* WHAT THE TASK REQUIRES: Repeat all of the material below exactly as written, images excluded.

##### GIVEN MATERIAL #####

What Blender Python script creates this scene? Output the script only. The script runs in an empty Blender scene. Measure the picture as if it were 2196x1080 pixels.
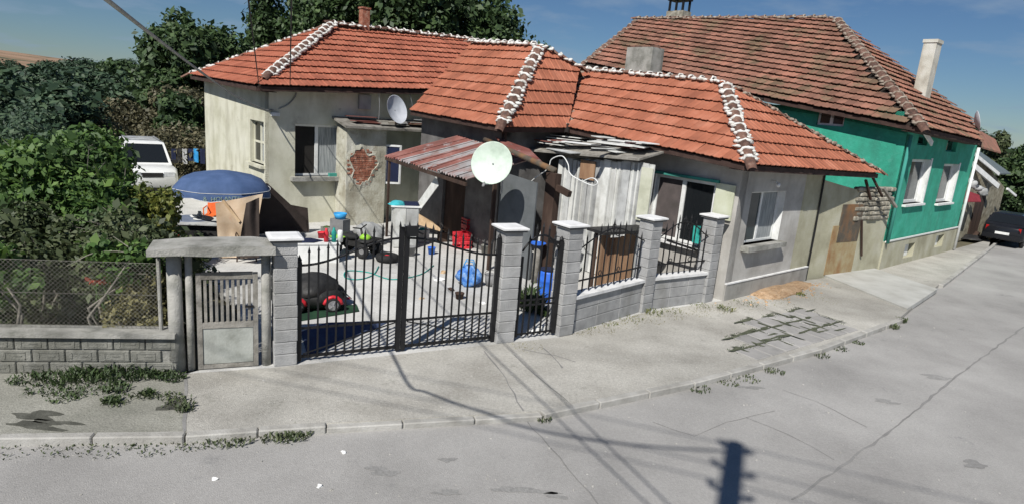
import bpy, bmesh, math, random
import numpy as np
from mathutils import Vector as V, Matrix
random.seed(7); RNG = np.random.default_rng(7)
SC = bpy.context.scene; COL = SC.collection

# ------------------------------------------------------------------ camera (a security camera on a utility pole, 4.2 m up)
FPX, CX, CY, CAMH = 1350.0, 1098.0, 540.0, 4.2
PITCH, ROLL = math.radians(12.888), math.radians(4.858)
_F = V((0, math.cos(PITCH), -math.sin(PITCH))); _R = V((1, 0, 0)); _U = _R.cross(_F)
CXA = _R*math.cos(ROLL) + _U*math.sin(ROLL); CUA = -_R*math.sin(ROLL) + _U*math.cos(ROLL)
CAM0 = V((0, 0, CAMH))
cam = bpy.data.objects.new('camera', bpy.data.cameras.new('camera')); COL.objects.link(cam)
cam.data.sensor_width = 36.0; cam.data.lens = FPX/2196*36
cam.data.clip_start = 0.05; cam.data.clip_end = 3000
cam.matrix_world = Matrix(((CXA.x, CUA.x, -_F.x, 0), (CXA.y, CUA.y, -_F.y, 0), (CXA.z, CUA.z, -_F.z, CAMH), (0, 0, 0, 1)))
SC.camera = cam

# ------------------------------------------------------------------ sky, sun, exposure
SUN_EL, SUN_AZ = math.radians(45.5), math.radians(201)
w = bpy.data.worlds.new('World'); SC.world = w; w.use_nodes = True
nt = w.node_tree; N = nt.nodes; L = nt.links
bg = N['Background']; bg.inputs['Strength'].default_value = 0.05
sky = N.new('ShaderNodeTexSky'); sky.sky_type = 'NISHITA'; sky.sun_disc = False
sky.sun_elevation = SUN_EL; sky.sun_rotation = SUN_AZ; sky.air_density = 1.0; sky.dust_density = 0.0; sky.ozone_density = 3.0
tc = N.new('ShaderNodeTexCoord'); sep = N.new('ShaderNodeSeparateXYZ'); L.new(tc.outputs['Generated'], sep.inputs[0])
zz = N.new('ShaderNodeMath'); zz.operation = 'ADD'; L.new(sep.outputs['Z'], zz.inputs[0]); zz.inputs[1].default_value = 0.16
zm = N.new('ShaderNodeMath'); zm.operation = 'MAXIMUM'; L.new(zz.outputs[0], zm.inputs[0]); zm.inputs[1].default_value = 0.05
cmb = N.new('ShaderNodeCombineXYZ')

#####

* THE COMPLETED TASK:
What Blender Python script creates this scene? Output the script only. The script runs in an empty Blender scene. Measure the picture as if it were 2196x1080 pixels.
import bpy, bmesh, math, random
import numpy as np
from mathutils import Vector as V, Matrix
random.seed(7); RNG = np.random.default_rng(7)
SC = bpy.context.scene; COL = SC.collection

# ------------------------------------------------------------------ camera (a security camera on a utility pole, 4.2 m up)
FPX, CX, CY, CAMH = 1350.0, 1098.0, 540.0, 4.2
PITCH, ROLL = math.radians(12.888), math.radians(4.858)
_F = V((0, math.cos(PITCH), -math.sin(PITCH))); _R = V((1, 0, 0)); _U = _R.cross(_F)
CXA = _R*math.cos(ROLL) + _U*math.sin(ROLL); CUA = -_R*math.sin(ROLL) + _U*math.cos(ROLL)
CAM0 = V((0, 0, CAMH))
cam = bpy.data.objects.new('camera', bpy.data.cameras.new('camera')); COL.objects.link(cam)
cam.data.sensor_width = 36.0; cam.data.lens = FPX/2196*36
cam.data.clip_start = 0.05; cam.data.clip_end = 3000
cam.matrix_world = Matrix(((CXA.x, CUA.x, -_F.x, 0), (CXA.y, CUA.y, -_F.y, 0), (CXA.z, CUA.z, -_F.z, CAMH), (0, 0, 0, 1)))
SC.camera = cam

# ------------------------------------------------------------------ sky, sun, exposure
SUN_EL, SUN_AZ = math.radians(45.5), math.radians(201)
w = bpy.data.worlds.new('World'); SC.world = w; w.use_nodes = True
nt = w.node_tree; N = nt.nodes; L = nt.links
bg = N['Background']; bg.inputs['Strength'].default_value = 0.05
sky = N.new('ShaderNodeTexSky'); sky.sky_type = 'NISHITA'; sky.sun_disc = False
sky.sun_elevation = SUN_EL; sky.sun_rotation = SUN_AZ; sky.air_density = 1.0; sky.dust_density = 0.0; sky.ozone_density = 3.0
tc = N.new('ShaderNodeTexCoord'); sep = N.new('ShaderNodeSeparateXYZ'); L.new(tc.outputs['Generated'], sep.inputs[0])
zz = N.new('ShaderNodeMath'); zz.operation = 'ADD'; L.new(sep.outputs['Z'], zz.inputs[0]); zz.inputs[1].default_value = 0.16
zm = N.new('ShaderNodeMath'); zm.operation = 'MAXIMUM'; L.new(zz.outputs[0], zm.inputs[0]); zm.inputs[1].default_value = 0.05
cmb = N.new('ShaderNodeCombineXYZ')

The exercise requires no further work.